-- GIVEN EXERCISE --
Without the pictures, give the entries below again exactly as written.

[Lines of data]
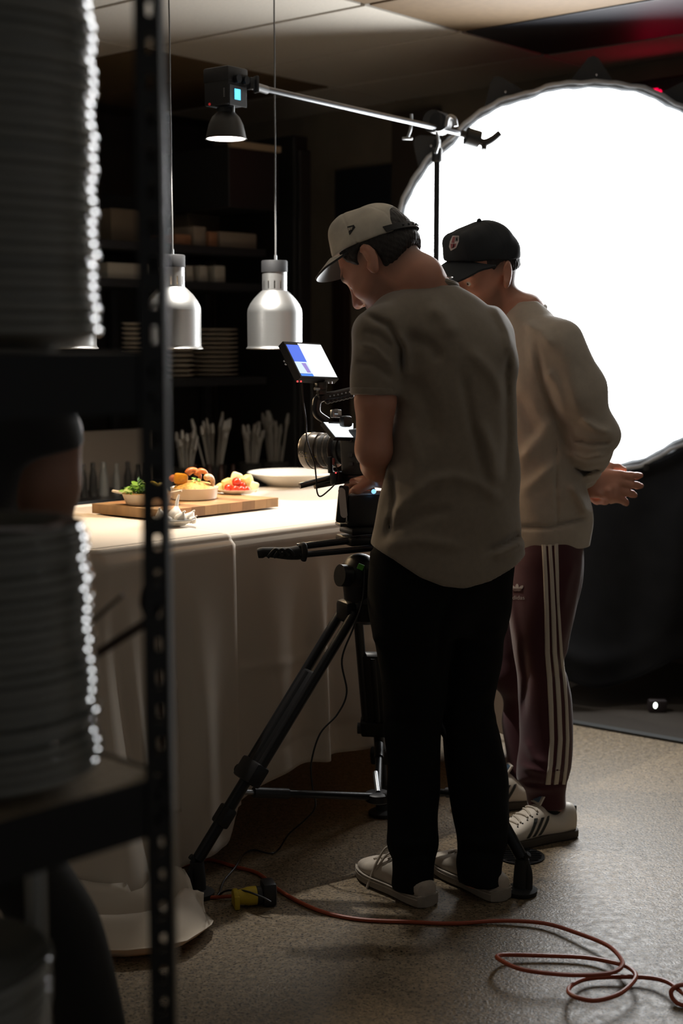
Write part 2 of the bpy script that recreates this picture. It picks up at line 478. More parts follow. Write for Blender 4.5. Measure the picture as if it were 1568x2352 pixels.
M_JEANS = mat('black_denim', (.004, .0045, .0055), .9, spec=.2, bump=.2, bscale=700)
M_MAROON = mat('maroon_jersey', (.055, .006, .011), .85, sheen=.28, bump=.1, bscale=800)
M_STRIPE = mat('off_white_tape', (.62, .55, .46), .75)
M_CAPW = mat('beige_cap_cloth', (.66, .60, .50), .85, noise=.10, nscale=25, bump=.2, bscale=900)
M_CAPB = mat('black_cap_cloth', (.012, .015, .019), .8, bump=.2, bscale=900)
M_SHOEW = mat('dirty_white_canvas', (.47, .41, .34), .75, noise=.15, nscale=22)
M_SOLEW = mat('grey_rubber', (.30, .265, .22), .7, noise=.1, nscale=30)
M_LEATHER = mat('white_leather', (.68, .61, .52), .5)
M_GUM = mat('dark_gum_sole', (.055, .042, .03), .6)
M_EYE = mat('eye_white', (.75, .72, .68), .15)
M_IRIS = mat('iris', (.03, .02, .015), .1)
def scale_at(Y, py=1176): return (at(785, py, Y).x-at(784, py, Y).x)
def row(py, L, Rr, Y, b=None, psi=0.0, inset=0.0, a=None):
    c = at((L+Rr)/2, py, Y); hw = (Rr-L)/2*scale_at(Y, py)
    if b is None and a is None: return (c, hw-inset, hw-inset)
    if a is None:
        a = math.sqrt(max(hw*hw-(b*math.sin(psi))**2, .0004))/abs(math.cos(psi))
    else:
        b = math.sqrt(max(hw*hw-(a*math.cos(psi))**2, .0004))/abs(math.sin(psi))
    return (c, a-inset, b-inset)
def shrink(rows, d): return [(r[0], max(r[1]-d, .02), max(r[2]-d, .02)) for r in rows]
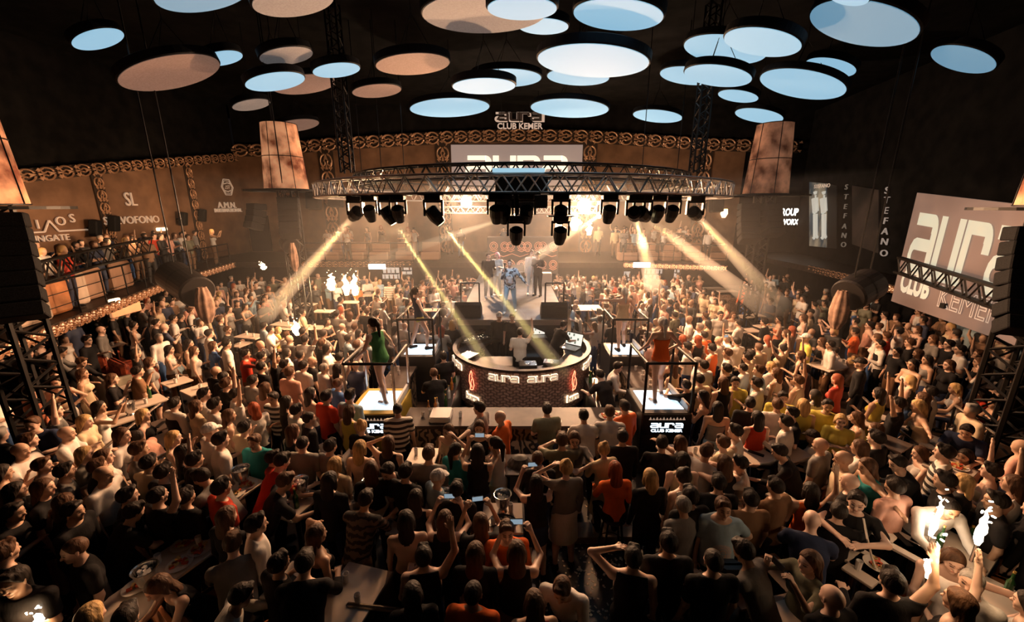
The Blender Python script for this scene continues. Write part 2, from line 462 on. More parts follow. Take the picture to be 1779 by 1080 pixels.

-- CORRECT RESULT --
Write part 2 of the bpy script that recreates this picture. It picks up at line 478. More parts follow. Write for Blender 4.5. Measure the picture as if it were 1568x2352 pixels.
M_JEANS = mat('black_denim', (.004, .0045, .0055), .9, spec=.2, bump=.2, bscale=700)
M_MAROON = mat('maroon_jersey', (.055, .006, .011), .85, sheen=.28, bump=.1, bscale=800)
M_STRIPE = mat('off_white_tape', (.62, .55, .46), .75)
M_CAPW = mat('beige_cap_cloth', (.66, .60, .50), .85, noise=.10, nscale=25, bump=.2, bscale=900)
M_CAPB = mat('black_cap_cloth', (.012, .015, .019), .8, bump=.2, bscale=900)
M_SHOEW = mat('dirty_white_canvas', (.47, .41, .34), .75, noise=.15, nscale=22)
M_SOLEW = mat('grey_rubber', (.30, .265, .22), .7, noise=.1, nscale=30)
M_LEATHER = mat('white_leather', (.68, .61, .52), .5)
M_GUM = mat('dark_gum_sole', (.055, .042, .03), .6)
M_EYE = mat('eye_white', (.75, .72, .68), .15)
M_IRIS = mat('iris', (.03, .02, .015), .1)
def scale_at(Y, py=1176): return (at(785, py, Y).x-at(784, py, Y).x)
def row(py, L, Rr, Y, b=None, psi=0.0, inset=0.0, a=None):
    c = at((L+Rr)/2, py, Y); hw = (Rr-L)/2*scale_at(Y, py)
    if b is None and a is None: return (c, hw-inset, hw-inset)
    if a is None:
        a = math.sqrt(max(hw*hw-(b*math.sin(psi))**2, .0004))/abs(math.cos(psi))
    else:
        b = math.sqrt(max(hw*hw-(a*math.cos(psi))**2, .0004))/abs(math.sin(psi))
    return (c, a-inset, b-inset)
def shrink(rows, d): return [(r[0], max(r[1]-d, .02), max(r[2]-d, .02)) for r in rows]
The Blender Python script for this scene continues. Write part 2, from line 462 on. More parts follow. Take the picture to be 1779 by 1080 pixels.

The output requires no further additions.